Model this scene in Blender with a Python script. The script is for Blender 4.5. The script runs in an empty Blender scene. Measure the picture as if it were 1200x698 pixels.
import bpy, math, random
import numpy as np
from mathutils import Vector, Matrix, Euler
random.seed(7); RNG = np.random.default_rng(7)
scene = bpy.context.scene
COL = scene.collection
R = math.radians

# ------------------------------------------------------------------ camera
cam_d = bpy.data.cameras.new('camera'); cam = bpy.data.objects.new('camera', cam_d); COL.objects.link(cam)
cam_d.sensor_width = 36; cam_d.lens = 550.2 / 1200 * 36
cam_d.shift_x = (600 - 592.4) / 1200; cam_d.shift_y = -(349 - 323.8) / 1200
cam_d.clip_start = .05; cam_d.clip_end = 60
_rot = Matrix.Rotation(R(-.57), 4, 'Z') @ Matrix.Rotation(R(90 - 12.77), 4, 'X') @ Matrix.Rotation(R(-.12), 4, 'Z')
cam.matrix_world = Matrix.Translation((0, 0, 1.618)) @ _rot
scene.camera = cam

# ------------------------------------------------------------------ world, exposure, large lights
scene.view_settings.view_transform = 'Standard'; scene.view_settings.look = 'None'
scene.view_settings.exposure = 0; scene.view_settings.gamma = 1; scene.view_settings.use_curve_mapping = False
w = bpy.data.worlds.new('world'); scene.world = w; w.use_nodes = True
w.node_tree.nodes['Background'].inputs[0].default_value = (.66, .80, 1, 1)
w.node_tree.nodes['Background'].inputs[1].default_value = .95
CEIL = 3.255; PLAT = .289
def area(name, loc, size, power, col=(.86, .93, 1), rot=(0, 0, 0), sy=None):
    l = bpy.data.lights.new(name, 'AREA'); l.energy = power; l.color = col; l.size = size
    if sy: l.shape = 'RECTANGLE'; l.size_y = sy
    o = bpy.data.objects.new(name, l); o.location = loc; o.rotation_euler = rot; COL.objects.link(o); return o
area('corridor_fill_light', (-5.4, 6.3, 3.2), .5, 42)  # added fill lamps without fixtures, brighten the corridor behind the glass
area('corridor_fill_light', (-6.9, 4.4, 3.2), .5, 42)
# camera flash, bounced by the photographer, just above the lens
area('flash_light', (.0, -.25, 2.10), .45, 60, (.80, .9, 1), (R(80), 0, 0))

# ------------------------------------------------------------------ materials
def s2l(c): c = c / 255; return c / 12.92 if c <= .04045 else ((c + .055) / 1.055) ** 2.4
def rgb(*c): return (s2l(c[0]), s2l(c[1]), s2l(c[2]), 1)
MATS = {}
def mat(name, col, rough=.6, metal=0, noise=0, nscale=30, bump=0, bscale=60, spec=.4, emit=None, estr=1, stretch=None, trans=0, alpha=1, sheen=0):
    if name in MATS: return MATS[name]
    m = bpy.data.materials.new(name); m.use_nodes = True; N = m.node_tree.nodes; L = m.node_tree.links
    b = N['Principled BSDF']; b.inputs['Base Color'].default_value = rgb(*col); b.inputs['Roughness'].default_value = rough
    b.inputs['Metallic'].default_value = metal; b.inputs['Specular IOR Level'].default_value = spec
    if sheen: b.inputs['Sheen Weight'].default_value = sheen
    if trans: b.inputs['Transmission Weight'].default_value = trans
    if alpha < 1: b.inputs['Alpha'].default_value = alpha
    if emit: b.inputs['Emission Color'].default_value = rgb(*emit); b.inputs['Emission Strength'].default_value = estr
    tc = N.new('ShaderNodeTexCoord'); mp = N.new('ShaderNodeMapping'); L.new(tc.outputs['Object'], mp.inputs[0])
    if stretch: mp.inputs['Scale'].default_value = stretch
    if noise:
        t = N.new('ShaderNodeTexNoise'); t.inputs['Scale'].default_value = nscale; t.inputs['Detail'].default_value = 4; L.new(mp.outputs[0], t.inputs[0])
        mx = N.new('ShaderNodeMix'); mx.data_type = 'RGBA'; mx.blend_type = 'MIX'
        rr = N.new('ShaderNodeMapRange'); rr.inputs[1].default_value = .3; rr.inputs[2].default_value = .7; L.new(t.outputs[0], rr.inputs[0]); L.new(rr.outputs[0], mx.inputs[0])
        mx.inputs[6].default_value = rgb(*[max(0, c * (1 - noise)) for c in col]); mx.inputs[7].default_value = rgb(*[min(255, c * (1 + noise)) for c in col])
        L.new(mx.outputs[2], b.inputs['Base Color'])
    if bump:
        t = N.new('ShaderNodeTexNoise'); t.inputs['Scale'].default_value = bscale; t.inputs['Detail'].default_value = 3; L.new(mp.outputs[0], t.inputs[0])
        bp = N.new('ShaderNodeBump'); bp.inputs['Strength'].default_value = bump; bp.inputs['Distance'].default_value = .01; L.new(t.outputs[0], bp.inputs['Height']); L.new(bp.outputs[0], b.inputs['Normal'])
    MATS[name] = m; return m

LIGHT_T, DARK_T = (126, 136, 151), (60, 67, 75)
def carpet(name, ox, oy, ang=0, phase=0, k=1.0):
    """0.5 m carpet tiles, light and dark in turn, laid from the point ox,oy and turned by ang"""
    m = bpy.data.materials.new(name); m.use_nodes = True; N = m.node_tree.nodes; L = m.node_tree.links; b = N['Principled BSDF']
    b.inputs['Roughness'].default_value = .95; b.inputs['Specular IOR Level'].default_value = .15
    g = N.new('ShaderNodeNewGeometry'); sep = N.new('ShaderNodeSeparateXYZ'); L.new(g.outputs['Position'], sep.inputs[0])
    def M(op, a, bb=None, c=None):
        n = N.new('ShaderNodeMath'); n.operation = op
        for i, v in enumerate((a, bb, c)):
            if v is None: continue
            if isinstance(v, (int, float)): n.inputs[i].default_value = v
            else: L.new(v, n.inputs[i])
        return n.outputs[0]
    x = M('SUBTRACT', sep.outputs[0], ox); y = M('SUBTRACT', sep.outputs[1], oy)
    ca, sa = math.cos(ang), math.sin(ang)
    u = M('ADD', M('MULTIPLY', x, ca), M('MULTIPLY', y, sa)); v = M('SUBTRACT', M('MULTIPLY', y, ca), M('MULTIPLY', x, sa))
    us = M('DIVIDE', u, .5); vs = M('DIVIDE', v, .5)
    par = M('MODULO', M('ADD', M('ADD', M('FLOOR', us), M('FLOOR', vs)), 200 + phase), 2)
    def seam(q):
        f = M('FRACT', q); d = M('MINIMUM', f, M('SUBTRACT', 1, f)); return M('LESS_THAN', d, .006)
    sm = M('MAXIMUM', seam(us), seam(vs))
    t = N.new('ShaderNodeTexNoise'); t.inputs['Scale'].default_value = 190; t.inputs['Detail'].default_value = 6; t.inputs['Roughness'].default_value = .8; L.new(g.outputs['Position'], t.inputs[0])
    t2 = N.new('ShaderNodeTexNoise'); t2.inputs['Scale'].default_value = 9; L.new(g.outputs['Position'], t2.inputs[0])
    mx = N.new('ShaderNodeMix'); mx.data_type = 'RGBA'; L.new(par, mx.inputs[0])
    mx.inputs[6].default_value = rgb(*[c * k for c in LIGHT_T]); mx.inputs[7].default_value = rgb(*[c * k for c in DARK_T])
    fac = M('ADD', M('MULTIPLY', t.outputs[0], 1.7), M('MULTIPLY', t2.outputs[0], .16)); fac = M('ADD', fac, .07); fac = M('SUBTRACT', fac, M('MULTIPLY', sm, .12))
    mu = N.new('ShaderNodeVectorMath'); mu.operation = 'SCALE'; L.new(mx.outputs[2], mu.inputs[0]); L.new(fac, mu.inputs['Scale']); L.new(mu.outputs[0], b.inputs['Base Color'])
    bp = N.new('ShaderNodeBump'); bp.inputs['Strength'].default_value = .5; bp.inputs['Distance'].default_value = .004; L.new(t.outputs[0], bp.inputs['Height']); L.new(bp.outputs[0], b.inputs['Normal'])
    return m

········

#### Task instructions:
Lines from the beginning of the data above through the line containing "scene.camera = cam" are to be returned exactly, and no others.

#### Answer to the problem:
Model this scene in Blender with a Python script. The script is for Blender 4.5. The script runs in an empty Blender scene. Measure the picture as if it were 1200x698 pixels.
import bpy, math, random
import numpy as np
from mathutils import Vector, Matrix, Euler
random.seed(7); RNG = np.random.default_rng(7)
scene = bpy.context.scene
COL = scene.collection
R = math.radians

# ------------------------------------------------------------------ camera
cam_d = bpy.data.cameras.new('camera'); cam = bpy.data.objects.new('camera', cam_d); COL.objects.link(cam)
cam_d.sensor_width = 36; cam_d.lens = 550.2 / 1200 * 36
cam_d.shift_x = (600 - 592.4) / 1200; cam_d.shift_y = -(349 - 323.8) / 1200
cam_d.clip_start = .05; cam_d.clip_end = 60
_rot = Matrix.Rotation(R(-.57), 4, 'Z') @ Matrix.Rotation(R(90 - 12.77), 4, 'X') @ Matrix.Rotation(R(-.12), 4, 'Z')
cam.matrix_world = Matrix.Translation((0, 0, 1.618)) @ _rot
scene.camera = cam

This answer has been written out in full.